**DATA SHOWN**
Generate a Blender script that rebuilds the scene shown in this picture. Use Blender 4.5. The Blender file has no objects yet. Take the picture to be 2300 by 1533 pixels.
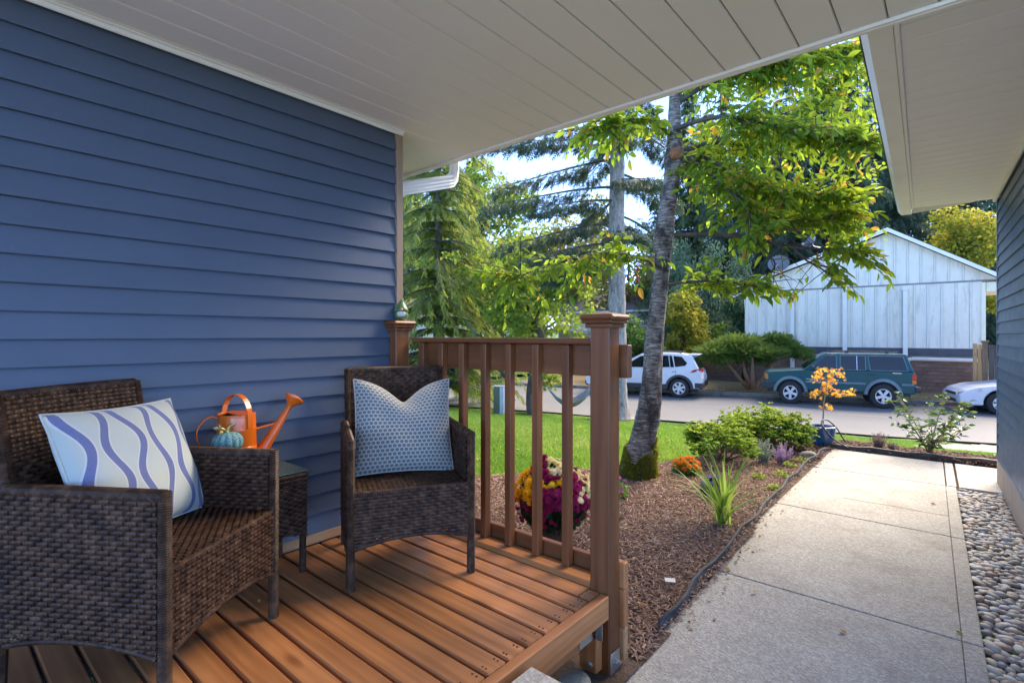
import bpy, bmesh, math, random
import numpy as np
from mathutils import Vector, Matrix
R = math.radians
rng = np.random.default_rng(7)
random.seed(7)
scene = bpy.context.scene
C = scene.collection

# ------------------------------------------------------------------ camera
F, CX, CY, CZ = 1160.0, 1150.0, 752.0, 1.40
YAW = math.atan2(990, 1160)
cam = bpy.data.cameras.new('camera')
cam.sensor_width = 36.0
cam.lens = F / 2300.0 * 36.0
cam.shift_y = -14.5 / 2300.0
cam.clip_start = 0.02
cam.clip_end = 1500.0
camo = bpy.data.objects.new('camera', cam)
camo.location = (0, 0, CZ)
camo.rotation_euler = (R(90), 0, YAW)
C.objects.link(camo)
scene.camera = camo

# ------------------------------------------------------------------ sky, sun, exposure
SUN_AZ = R(9)      # clockwise from +Y
SUN_EL = R(40)
world = bpy.data.worlds.new('World')
scene.world = world
world.use_nodes = True
wn = world.node_tree
wn.nodes.clear()
sky = wn.nodes.new('ShaderNodeTexSky')
sky.sky_type = 'NISHITA'
sky.sun_disc = False
sky.sun_elevation = SUN_EL
sky.sun_rotation = SUN_AZ
sky.altitude = 13000
sky.air_density = 1.0
sky.dust_density = 0.0
sky.ozone_density = 3.0
bg = wn.nodes.new('ShaderNodeBackground')
bg.inputs['Strength'].default_value = 0.10
wo = wn.nodes.new('ShaderNodeOutputWorld')
wn.links.new(sky.outputs[0], bg.inputs['Color'])
wn.links.new(bg.outputs[0], wo.inputs[0])
sl = bpy.data.lights.new('sun', 'SUN')
sl.energy = 0.64
sl.angle = R(40)
sl.color = (1.0, 0.91, 0.79)
so = bpy.data.objects.new('sun', sl)
sd = Vector((math.sin(SUN_AZ) * math.cos(SUN_EL), math.cos(SUN_AZ) * math.cos(SUN_EL), math.sin(SUN_EL)))
so.rotation_euler = sd.to_track_quat('Z', 'Y').to_euler()
so.location = (20, 12, 20)
C.objects.link(so)
vs = scene.view_settings
vs.view_transform = 'Standard'
vs.look = 'None'
vs.gamma = 1.0
vs.exposure = 4.38
try:
    vs.use_curve_mapping = False
except Exception:
    pass
# the camera's white balance, set for shade
vs.use_white_balance = True
vs.white_balance_temperature = 7500
vs.white_balance_tint = 10
scene.cycles.max_bounces = 8
scene.cycles.diffuse_bounces = 5
scene.cycles.transparent_max_bounces = 8
scene.cycles.sample_clamp_indirect = 6.0
scene.cycles.use_denoising = True

# ------------------------------------------------------------------ rays of the calibrated camera -> points of the place
fx, fy, rx, ry = -math.sin(YAW), math.cos(YAW), math.cos(YAW), math.sin(YAW)
def ray(px, py):
    a = (px - CX) / F
    return (fx + a * rx, fy + a * ry, (CY - py) / F)
def D(px, py, d):
    r = ray(px, py)
    return Vector((r[0] * d, r[1] * d, CZ + r[2] * d))
def Zp(px, py, z):
    return D(px, py, (z - CZ) / ray(px, py)[2])
def Xp(px, py, x):
    return D(px, py, x / ray(px, py)[0])
def Yp(px, py, y):
    return D(px, py, y / ray(px, py)[1])

def sm(t):
    t = np.clip(t, 0, 1)
    return t * t * (3 - 2 * t)
def gz(x, y):
    """height of the ground: level by the house, falling to the street"""
    s = -0.25 * np.asarray(x, float) + 0.968 * np.asarray(y, float)
    return -0.95 * sm((s - 6.8) / 7.9)

# ------------------------------------------------------------------ materials
MATS = {}
def lin(h):
    h = h.lstrip('#')
    out = []
    for i in (0, 2, 4):
        c = int(h[i:i + 2], 16) / 255
        out.append(c / 12.92 if c <= 0.04045 else ((c + 0.055) / 1.055) ** 2.4)
    return tuple(out)
def col4(c):
    if isinstance(c, str):
        c = lin(c)
    return (c[0], c[1], c[2], 1)
class NT:
    def __init__(s, name):
        s.m = bpy.data.materials.new(name)
        s.m.use_nodes = True
        s.t = s.m.node_tree
        s.b = s.t.nodes['Principled BSDF']
        s.out = s.t.nodes['Material Output']
        MATS[name] = s.m
    def n(s, typ, **kw):
        nd = s.t.nodes.new('ShaderNode' + typ)
        for k, v in kw.items():
            if k.startswith('i_'):
                nd.inputs[k[2:].replace('_', ' ')].default_value = v
            else:
                setattr(nd, k, v)
        return nd
    def l(s, a, b):
        s.t.links.new(a, b)
    def coord(s, kind='Object', scale=(1, 1, 1), rand=False, rot=(0, 0, 0)):
        tc = s.n('TexCoord')
        mp = s.n('Mapping')
        mp.inputs['Scale'].default_value = scale
        mp.inputs['Rotation'].default_value = rot
        if rand:
            oi = s.n('ObjectInfo')
            ad = s.n('VectorMath', operation='ADD')
            mu = s.n('Math', operation='MULTIPLY')
            mu.inputs[1].default_value = 37.0
            s.l(oi.outputs['Random'], mu.inputs[0])
            s.l(tc.outputs[kind], ad.inputs[0])
            s.l(mu.outputs[0], ad.inputs[1])
            s.l(ad.outputs[0], mp.inputs[0])
        else:
            s.l(tc.outputs[kind], mp.inputs[0])
        return mp.outputs[0]
    def noise(s, vec, scale, detail=5, rough=0.6, dist=0.0):
        nd = s.n('TexNoise')
        nd.inputs['Scale'].default_value = scale
        nd.inputs['Detail'].default_value = detail
        nd.inputs['Roughness'].default_value = rough
        nd.inputs['Distortion'].default_value = dist
        if vec is not None:
            s.l(vec, nd.inputs['Vector'])
        return nd.outputs['Fac']
    def ramp(s, fac, stops, interp='LINEAR'):
        nd = s.n('ValToRGB')
        cr = nd.color_ramp
        cr.interpolation = interp
        while len(cr.elements) < len(stops):
            cr.elements.new(0.5)
        for e, (p, c) in zip(cr.elements, stops):
            e.position = p
            e.color = col4(c)
        s.l(fac, nd.inputs[0])
        return nd.outputs[0]
    def mix(s, fac, a, b, blend='MIX'):
        nd = s.n('Mix', data_type='RGBA', blend_type=blend)
        for sock, v in ((nd.inputs[0], fac), (nd.inputs[6], a), (nd.inputs[7], b)):
            if isinstance(v, (int, float)):
                sock.default_value = v
            elif isinstance(v, (tuple, list, str)):
                sock.default_value = col4(v)
            else:
                s.l(v, sock)
        return nd.outputs[2]
    def math(s, op, a, b=None, c=None):
        nd = s.n('Math', operation=op)
        for i, v in enumerate((a, b, c)):
            if v is None:
                continue
            if isinstance(v, (int, float)):
                nd.inputs[i].default_value = v
            else:
                s.l(v, nd.inputs[i])
        return nd.outputs[0]
    def bump(s, h, strength=0.3, dist=0.01):
        nd = s.n('Bump')
        nd.inputs['Strength'].default_value = strength
        nd.inputs['Distance'].default_value = dist
        s.l(h, nd.inputs['Height'])
        s.l(nd.outputs[0], s.b.inputs['Normal'])
    def vary(s, col, amt=0.2):
        oi = s.n('ObjectInfo')
        hs = s.n('HueSaturation')
        v = s.math('MULTIPLY_ADD', oi.outputs['Random'], 2 * amt, 1 - amt)
        s.l(v, hs.inputs['Value'])
        s.l(col, hs.inputs['Color'])
        return hs.outputs[0]
    def base(s, c):
        if isinstance(c, (tuple, list, str)):
            s.b.inputs['Base Color'].default_value = col4(c)
        else:
            s.l(c, s.b.inputs['Base Color'])
    def set(s, rough=None, spec=None, metal=None, coat=None, trans=None, sheen=None):
        if rough is not None: s.b.inputs['Roughness'].default_value = rough
        if spec is not None: s.b.inputs['Specular IOR Level'].default_value = spec
        if metal is not None: s.b.inputs['Metallic'].default_value = metal
        if coat is not None: s.b.inputs['Coat Weight'].default_value = coat
        if trans is not None: s.b.inputs['Transmission Weight'].default_value = trans
        if sheen is not None: s.b.inputs['Sheen Weight'].default_value = sheen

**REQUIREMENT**
Without the pictures, please reproduce each line of the listing above exactly, from the first one through the line bearing "C = scene.collection".

**SOLVED PROBLEM**
Generate a Blender script that rebuilds the scene shown in this picture. Use Blender 4.5. The Blender file has no objects yet. Take the picture to be 2300 by 1533 pixels.
import bpy, bmesh, math, random
import numpy as np
from mathutils import Vector, Matrix
R = math.radians
rng = np.random.default_rng(7)
random.seed(7)
scene = bpy.context.scene
C = scene.collection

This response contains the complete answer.